Web scraping can be done manually and by and large has been a manual task for the Revenue Department to date, but automated tools will be used in the future to speed up the process and gather far more information than can be collected manually. Data can be reviewed and then screened for further processing either manually or by additional automated processes.

Web scraping isn’t new and you may have heard of it in previous times when spammers used web crawlers and web scrapers to collect email addresses in order to build an email list to send unsolicited email to. However, with spamming laws having been tightened up, and recent data protection laws coming into force, web scraping activities on the part of spammers has declined due to the fact that the lists of emails that are eventually obtained have little or no value.

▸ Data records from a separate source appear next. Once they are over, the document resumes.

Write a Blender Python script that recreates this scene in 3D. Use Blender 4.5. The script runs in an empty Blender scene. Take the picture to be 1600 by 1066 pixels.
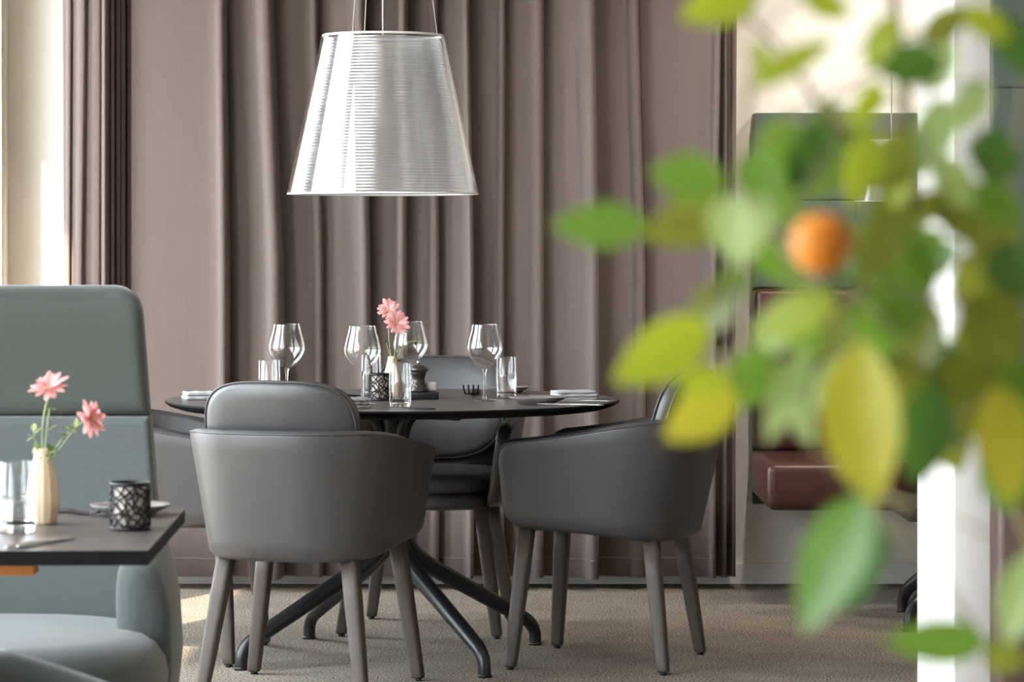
import bpy, bmesh, math, random
from mathutils import Vector, Matrix

random.seed(7)
PI = math.pi
sc = bpy.context.scene
C = sc.collection

# ------------------------------------------------------------------ camera
FPX, HOR, CAMH = 4800.0, 380.0, 1.188      # focal length in px (1600 wide), horizon row, camera height
cam_d = bpy.data.cameras.new('camera')
cam = bpy.data.objects.new('camera', cam_d); C.objects.link(cam)
cam.location = (0, 0, CAMH); cam.rotation_euler = (PI / 2, 0, 0)
cam_d.sensor_width = 36.0; cam_d.lens = 36.0 * FPX / 1600
cam_d.shift_y = -(533 - HOR) / 1600
cam_d.clip_start = 0.05; cam_d.clip_end = 200
cam_d.dof.use_dof = True; cam_d.dof.focus_distance = 8.8; cam_d.dof.aperture_fstop = 11.0
sc.camera = cam

# ------------------------------------------------------------------ world, sun, exposure
SUNV = Vector((0.47, 1.0, -0.973))
w = bpy.data.worlds.new('sky'); sc.world = w; w.use_nodes = True
nt = w.node_tree; nt.nodes.clear()
out = nt.nodes.new('ShaderNodeOutputWorld'); bg = nt.nodes.new('ShaderNodeBackground')
bg.inputs[0].default_value = (0.82, 0.92, 1.0, 1); bg.inputs[1].default_value = 9.5
nt.links.new(bg.outputs[0], out.inputs[0])
sun_d = bpy.data.lights.new('sun', 'SUN'); sun_d.energy = 14; sun_d.angle = math.radians(0.53)
sun_d.color = (1.0, 0.90, 0.74)
sun = bpy.data.objects.new('sun', sun_d); C.objects.link(sun)
sun.rotation_euler = SUNV.to_track_quat('-Z', 'Y').to_euler(); sun.location = (-8, -6, 12)
sc.view_settings.view_transform = 'Standard'; sc.view_settings.look = 'None'
sc.view_settings.gamma = 1; sc.view_settings.use_curve_mapping = False
sc.view_settings.exposure = 0.75
cy = sc.cycles
cy.max_bounces = 14; cy.diffuse_bounces = 6; cy.glossy_bounces = 6; cy.transmission_bounces = 14
cy.transparent_max_bounces = 24; cy.use_denoising = True; cy.sample_clamp_indirect = 8.0

def W(px, py, D):
    """world point that stands D metres in front of the camera, measured off the photograph"""
    return Vector(((px - 800) * D / FPX, D, CAMH - (py - HOR) * D / FPX))

# ------------------------------------------------------------------ materials
def srgb(r, g, b):
    f = lambda c: (c / 255) / 12.92 if c / 255 <= 0.04045 else ((c / 255 + 0.055) / 1.055) ** 2.4
    return (f(r), f(g), f(b), 1)

def setin(node, name, val):
    if name in node.inputs: node.inputs[name].default_value = val

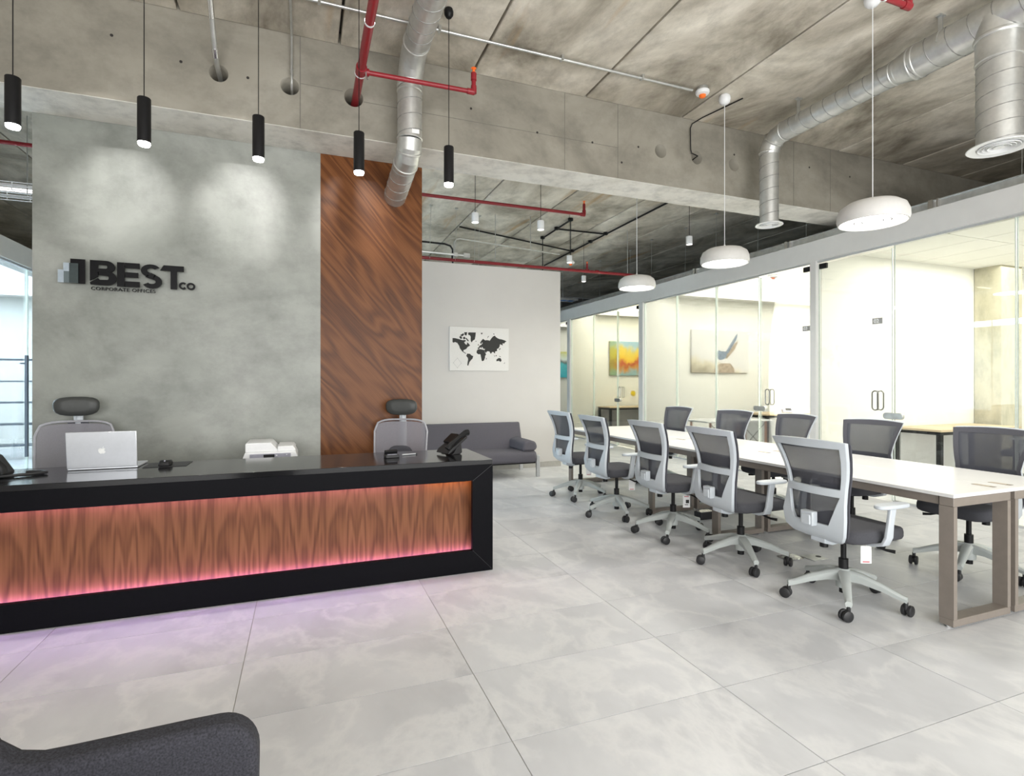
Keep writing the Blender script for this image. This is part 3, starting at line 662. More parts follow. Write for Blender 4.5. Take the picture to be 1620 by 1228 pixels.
def make_chair(name, label, frame='chair_grey', net='net', tagm=True):
    t = thing(name, label, 'chair')
    base = obj('base', MB().lathe([(0.028,0.085),(0.042,0.09),(0.045,0.16),(0.036,0.20),(0.03,0.205)],20), 'base_grey', t)
    for k in range(5):
        a = 2*PI*k/5
        ca, sa = math.cos(a), math.sin(a)
        prof = [(0.03,0.135,0.200,0.034),(0.10,0.135,0.190,0.030),(0.20,0.115,0.158,0.024),(0.29,0.088,0.122,0.020),(0.325,0.078,0.112,0.019)]
        vs = []; fs = []
        for (r,zl,zh,hw) in prof:
            for (s,z,kk) in ((-1,zl,0.7),(1,zl,0.7),(1,zh-0.012,1),(0.55,zh,1),(-0.55,zh,1),(-1,zh-0.012,1)):
                y = s*hw*kk; vs.append((r*ca-y*sa, r*sa+y*ca, z))
        n = 6
        for i in range(len(prof)-1):
            for j in range(n): fs.append((i*n+j,(i+1)*n+j,(i+1)*n+(j+1)%n,i*n+(j+1)%n))
        fs += [tuple(range(n)), tuple(reversed(range((len(prof)-1)*n,len(prof)*n)))]
        obj('base_arm', MB().add(vs,fs), 'base_grey', base, smooth=50)
        b2 = a+random.uniform(-2,2); wx, wy = 0.318*ca+0.018*math.cos(b2), 0.318*sa+0.018*math.sin(b2)
        px, py = -math.sin(b2), math.cos(b2)
        c = MB()
        for s in (-1,1):
            c.tube([(wx+px*s*0.007,wy+py*s*0.007,0.032),(wx+px*s*0.009,wy+py*s*0.009,0.032),(wx+px*s*0.023,wy+py*s*0.023,0.032),(wx+px*s*0.027,wy+py*s*0.027,0.032)],[0.029,0.032,0.032,0.026],16)
        c.cyl((wx-px*0.007,wy-py*0.007,0.032),(wx+px*0.007,wy+py*0.007,0.032),0.02,n=12)
        c.cyl((0.318*ca,0.318*sa,0.04),(0.318*ca,0.318*sa,0.082),0.011,n=10)
        obj('caster', c, 'black_rubber', base)
    obj('gas_column', MB().lathe([(0.024,0.055),(0.024,0.20),(0.027,0.202),(0.027,0.265),(0.016,0.267),(0.016,0.40)],18), 'black', t)
    mech = obj('mechanism', MB().box((0.0,0,0.405),(0.22,0.13,0.035)).box((-0.12,0,0.395),(0.14,0.07,0.03)), 'black', t, bevel=0.006)
    obj('lever', MB().tube([(0.03,-0.06,0.395),(0.05,-0.16,0.385),(0.075,-0.21,0.368),(0.10,-0.25,0.365)],[0.006,0.006,0.008,0.011],8), 'black', mech)
    obj('tilt_knob', MB().cyl((-0.105,0.05,0.335),(-0.105,0.05,0.40),0.024,n=16), 'black', mech)
    # seat cushion
    def seat(u, v):
        pass
    sp = []
    n = 40; 
    def sup(a, rx, ry, e=4.0):
        c, s = math.cos(a), math.sin(a)
        r = (abs(c)**e+abs(s)**e)**(-1/e); return rx*r*c, ry*r*s
    vs = []; fs = []
    lay = [(0.90,0.420),(0.975,0.428),(1.0,0.445),(1.0,0.470),(0.985,0.490),(0.95,0.498),(0.80,0.502),(0.4,0.499)]
    for (k,z) in lay:
        for i in range(n):
            x, y = sup(2*PI*i/n, 0.235*k, 0.242*k, 6.0)
            dz = -0.018*max(0,(x-0.14)/0.1)**2 if x > 0.14 else 0
            vs.append((x+0.015,y,z+dz))
    for j in range(len(lay)-1):
        for i in range(n): fs.append((j*n+i,j*n+(i+1)%n,(j+1)*n+(i+1)%n,(j+1)*n+i))
    fs += [tuple(reversed(range(n))), tuple(range((len(lay)-1)*n,len(lay)*n))]
    obj('seat', MB().add(vs,fs), 'charcoal_fabric', t, smooth=60)
    # back: light plastic frame behind, mesh stretched over its front
    def keep(i, j):
        z = (ZS[j]+ZS[j+1])/2
        if i < 2 or i > 9: return True
        if z > 0.975 or 0.69 < z < 0.735 or z < 0.52: return True
        return False
    bf = obj('back_frame', lattice(ZS, cols_frame, keep, -0.003, 0.024), frame, t, bevel=0.004, smooth=50)
    obj('lumbar_block', MB().box((prof_x(0.55)-0.03,0,0.545),(0.045,0.085,0.085)).box((prof_x(0.55)-0.055,0,0.54),(0.012,0.062,0.062)), frame, bf, bevel=0.006, seg=2)
    obj('back_bracket', MB().prism([(-0.22,0.43),(-0.06,0.40),(-0.06,0.385),(-0.15,0.375),(-0.22,0.392)],'y',-0.05,0.05), frame, bf, bevel=0.006)
    zs = [0.50+k*(1.0-0.50)/12 for k in range(13)]
    ip = lambda z: [-0.86+1.72*k/10 for k in range(11)]
    mp = MB(); mp.grid(lambda a, b: back_pt(-0.87+1.74*a, 0.505+0.47*b, 0.006), 10, 14)
    obj('mesh_panel', mp, net, t, smooth=60)
    full = [0.455,0.48,0.505,0.56,0.62,0.68,0.735,0.80,0.86,0.92,0.975,1.008]
    cf = lambda z: [-1.0,-0.87]+[-0.87+1.74*k/8 for k in range(1,8)]+[0.87,1.0]
    obj('mesh_border', lattice(full, cf, lambda i, j: i == 0 or i == 9 or j >= 10 or j <= 1, 0.008, 0.007), 'net_edge', t, smooth=60)
    # arms
    for s in (-1, 1):
        ar = MB()
        path = [(0.0,0.13,0.405),(0.0,0.20,0.405),(-0.005,0.262,0.425),(-0.01,0.285,0.47),(-0.005,0.290,0.55),(0.01,0.292,0.64)]
        ws = [0.05,0.055,0.06,0.055,0.045,0.05]
        vs = []; fs = []
        for k,((x,y,z),w2) in enumerate(zip(path,ws)):
            p = Vector(path[max(0,k-1)]); q2 = Vector(path[min(len(path)-1,k+1)]); d = (q2-p).normalized()
            nrm = Vector((0,-d.z,d.y)).normalized()*0.011
            for (dx,sn) in ((-w2/2,-1),(w2/2,-1),(w2/2,1),(-w2/2,1)):
                vs.append((x+dx, s*(y+sn*nrm.y), z+sn*nrm.z))
        for k in range(len(path)-1):
            for j in range(4): fs.append((k*4+j,k*4+(j+1)%4,(k+1)*4+(j+1)%4,(k+1)*4+j))
        fs += [(0,1,2,3),tuple(reversed(range((len(path)-1)*4,len(path)*4)))]
        am = obj('armrest', MB().add(vs,fs), frame, t, bevel=0.006, seg=2, smooth=60)
        pd = MB(); poly = []
        for k in range(24):
            x, y = sup(2*PI*k/24, 0.125, 0.042, 3.0); poly.append((x+0.01, s*0.29+y))
        obj('arm_pad', pd.prism(poly,'z',0.640,0.662), frame, am, bevel=0.007, seg=2)
    return t
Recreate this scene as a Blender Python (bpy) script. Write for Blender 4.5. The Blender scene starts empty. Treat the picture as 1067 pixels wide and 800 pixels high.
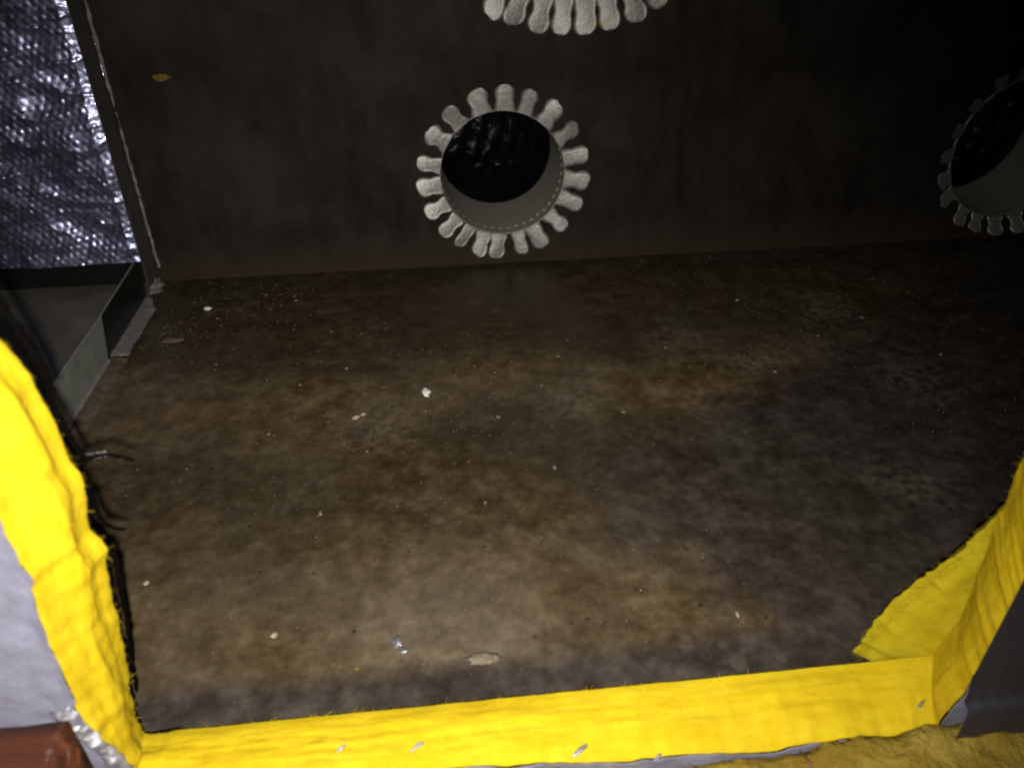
import bpy, bmesh, math, random
import numpy as np
from mathutils import Vector, Matrix, noise
random.seed(7)
SC = bpy.context.scene
COL = SC.collection

# ---------------------------------------------------------------- camera
cam_d = bpy.data.cameras.new('camera'); cam = bpy.data.objects.new('camera', cam_d); COL.objects.link(cam)
RT = Vector((0.993626, -0.112497, -0.007192)); DN = Vector((-0.067120, -0.539158, -0.839526)); FW = Vector((0.090567, 0.834658, -0.543272))
m = Matrix((RT, -DN, -FW)).transposed().to_4x4()
m.translation = Vector((0.34884, 0.0, 0.42499))
cam.matrix_world = m
cam_d.sensor_width = 36; cam_d.lens = 36*805/1067; cam_d.clip_start = .01; cam_d.clip_end = 50
cam_d.dof.use_dof = True; cam_d.dof.focus_distance = .74; cam_d.dof.aperture_fstop = 8.5
SC.camera = cam
# ---------------------------------------------------------------- world (dim crawl-space ambience)
w = bpy.data.worlds.new('World'); SC.world = w; w.use_nodes = True
bg = w.node_tree.nodes['Background']; bg.inputs[0].default_value = (.9, .85, .8, 1); bg.inputs[1].default_value = .006
# ---------------------------------------------------------------- the phone torch beside the lens
ld = bpy.data.lights.new('torch', 'SPOT'); ld.energy = 27; ld.shadow_soft_size = .0035; ld.spot_size = math.radians(112); ld.spot_blend = 1.0
ld.color = (1, .95, .87)
lo = bpy.data.objects.new('torch', ld); COL.objects.link(lo)
lo.location = m.translation + RT*-.003 + DN*.012
aim = Vector((.300, .43, 0.0)) - lo.location
lo.rotation_euler = aim.to_track_quat('-Z', 'Y').to_euler()
SC.cycles.filter_width = 2.2
SC.view_settings.view_transform = 'Standard'; SC.view_settings.look = 'None'; SC.view_settings.exposure = 0; SC.view_settings.gamma = 1

# ================================================================ helpers
def link(name, me, mat=None, parent=None, smooth=True):
    o = bpy.data.objects.new(name, me); COL.objects.link(o)
    if mat: me.materials.append(mat)
    if parent: o.parent = parent
    if smooth and len(me.polygons):
        me.polygons.foreach_set('use_smooth', [True]*len(me.polygons))
    return o
def mesh(vs, fs):
    me = bpy.data.meshes.new('mesh'); me.from_pydata([tuple(v) for v in vs], [], fs); me.update(); return me
def frombm(bm):
    me = bpy.data.meshes.new('mesh'); bm.normal_update(); bm.to_mesh(me); bm.free(); return me
def tag(o, label, cat, group=None, kind=None):
    o['label'] = label
    if cat: o['category'] = cat
    if group: o['group'] = group
    if kind: o['kind'] = kind
    return o
def empty(name, loc=(0, 0, 0)):
    o = bpy.data.objects.new(name, None); COL.objects.link(o); o.location = loc; o.empty_display_size = .02; return o
def grid(nu, nv, fn, wrap_u=False):
    vs = []; fs = []
    for i in range(nu):
        for j in range(nv): vs.append(fn(i, j))
    for i in range(nu if wrap_u else nu-1):
        for j in range(nv-1):
            a = i*nv+j; b = ((i+1) % nu)*nv+j; fs.append((a, b, b+1, a+1))
    return mesh(vs, fs)
def N(x, y, z=0.): return noise.noise(Vector((x, y, z)))
def FB(x, y, z=0., o=4): return noise.fractal(Vector((x, y, z)), 1.0, 2.0, o)
def boxm(x0, y0, z0, x1, y1, z1, bev=.001):
    bm = bmesh.new(); bmesh.ops.create_cube(bm, size=1)
    for v in bm.verts: v.co = Vector(((x0+x1)/2+v.co.x*(x1-x0), (y0+y1)/2+v.co.y*(y1-y0), (z0+z1)/2+v.co.z*(z1-z0)))
    if bev: bmesh.ops.bevel(bm, geom=bm.edges[:], offset=bev, segments=2, affect='EDGES')
    return frombm(bm)
def tube(pts, r, seg=8, flat=1.0):
    """tapered tube along a list of points; r a number or a list"""
    pts = [Vector(p) for p in pts]; n = len(pts); vs = []; fs = []
    for i, p in enumerate(pts):
        t = (pts[min(i+1, n-1)]-pts[max(i-1, 0)]).normalized()
        a = t.cross(Vector((0.13, .2, 1))).normalized(); b = t.cross(a)
        rr = r[i] if isinstance(r, (list, tuple)) else r
        for k in range(seg):
            th = 2*math.pi*k/seg; vs.append(p+a*math.cos(th)*rr+b*math.sin(th)*rr*flat)
    for i in range(n-1):
        for k in range(seg):
            k2 = (k+1) % seg; fs.append((i*seg+k, i*seg+k2, (i+1)*seg+k2, (i+1)*seg+k))
    fs.append(tuple(range(seg))[::-1]); fs.append(tuple((n-1)*seg+k for k in range(seg)))
    return mesh(vs, fs)

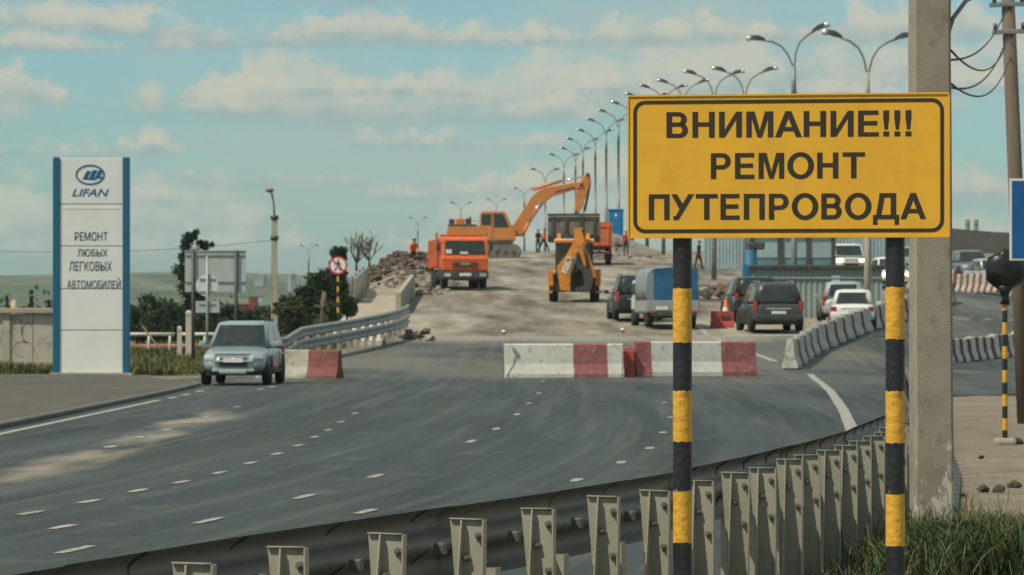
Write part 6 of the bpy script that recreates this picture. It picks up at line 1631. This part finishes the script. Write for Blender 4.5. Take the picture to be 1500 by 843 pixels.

Yet, the revenue department will be able to use more advanced web scraping methods to identify vendors and this can be done on a large scale.

Overall the Revenue Department is in the process of a more widespreaddigital transformation that will use technology to help make paying tax more convenient. As an example of how new methods will be used, the department is studying how to implement blockchain technology in the VAT refund service.

In the first two months of the fiscal 2019 tax year, the Revenue Department collected 274 billion baht, some 34 billion baht or fourteen per cent more than from the same period in the previous year. It was also 27 billion baht or eleven per cent above its target.